Fallen Soldiers Memorial Dedicated Memorial Day

Memorial Day 2024 will be a special time for Kearney, Holt and Paradise. Some 106 years after the first of our fallen gave his life for America, a memorial is finally a reality.

Future generations will have a single place to commemorate the ultimate sacrifice made by 17 local men far too long forgotten. Their names make the memorial personal, showing the human impact of war on a community and establishing a physical bond with its residents.

As a tribute to these fallen heroes, KPGZ News will publish biographies of the soldiers as provided by Rich Kolb, Terry Buckler and Frank Johnson of the Kearney-Holt Fallen Warriors Memorial.

Matthew Mason

Matthew grew up in Holt and graduated from Kearney High School in 1992. A 1998 graduate of Missouri Northwest State University, he went on active duty in the Navy on Oct. 25, 1999. He had been married for seven years, leaving behind then-wife Jessica and sons Levi, Logan and Honor Matthew, who was born three months after Matt’s death. His brother, Michael, and parents, David and Betty, resided in Holt.    

Ultimately, Mason deployed seven times to Iraq and Afghanistan. As a member of SEAL Team 1 in Iraq during November 2004, he participated in the second Battle of Fallujah, the deadliest of the war for U.S. troops. While on patrol, one of his arms was seriously wounded in a mortar attack. Losing part of his left arm, his body also absorbed shrapnel and he suffered a collapsed lung. Undaunted, Mason recovered and returned to active duty.

Besides the Purple Heart, Mason was awarded five medals for valor, including three Bronze Stars with a “V” device.

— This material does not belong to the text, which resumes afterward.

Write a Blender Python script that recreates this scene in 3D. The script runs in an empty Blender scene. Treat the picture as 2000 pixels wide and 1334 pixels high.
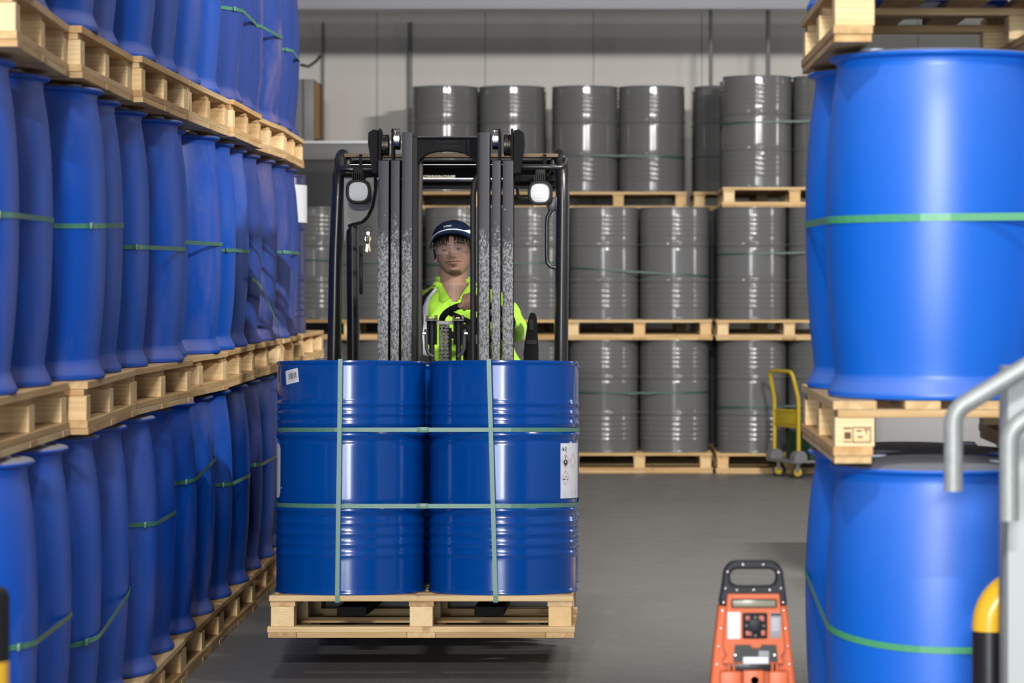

His second Bronze Star, earned on March 17, 2010, in Afghanistan, involved rescuing a wounded teammate under heavy enemy fire.

Mason’s death occurred in the deadliest single U.S. hostile loss of the Afghanistan War. On Aug. 6, 2011, his CH-47 Chinook transport helicopter (call sign Extortion 17) took a hit from a rocket-propelled grenade, killing all servicemen in the aircraft. The special operations team aboard was in pursuit of Taliban in the Tangi Valley. Among the 30 Americans killed was an entire troop of Gold Squadron, SEAL Team 6. This was the greatest single-incident loss in naval special warfare history.

In July 2012, his parents donated Matt’s memorial to the town of Kearney, now located in front of the Kearney Historic Museum. “It may have Matt’s name on it, but it’s for all our fallen soldiers – those from around here and all those who died for the United States,” his father David said. Mason is also named on the Navy SEAL Memorial at the National Navy UDT-SEAL Museum in Ft. Pierce, Florida, as well as the Missouri Military Memorial in St. Louis. Like the other men from Kearney and Holt, his name is etched on the Clay County Veterans Memorial in Anita B. Gorman Park, too.        

The memorial in Jesse James Park will serve as a permanent site of remembrance, a focal point for Memorial and Veterans Day activities. Remembering the names and lives of those who gave all is a sacred obligation, and today all three communities can be proud that this debt has been symbolically paid in full. The Memorial will be dedicated on Memorial Day, 2024.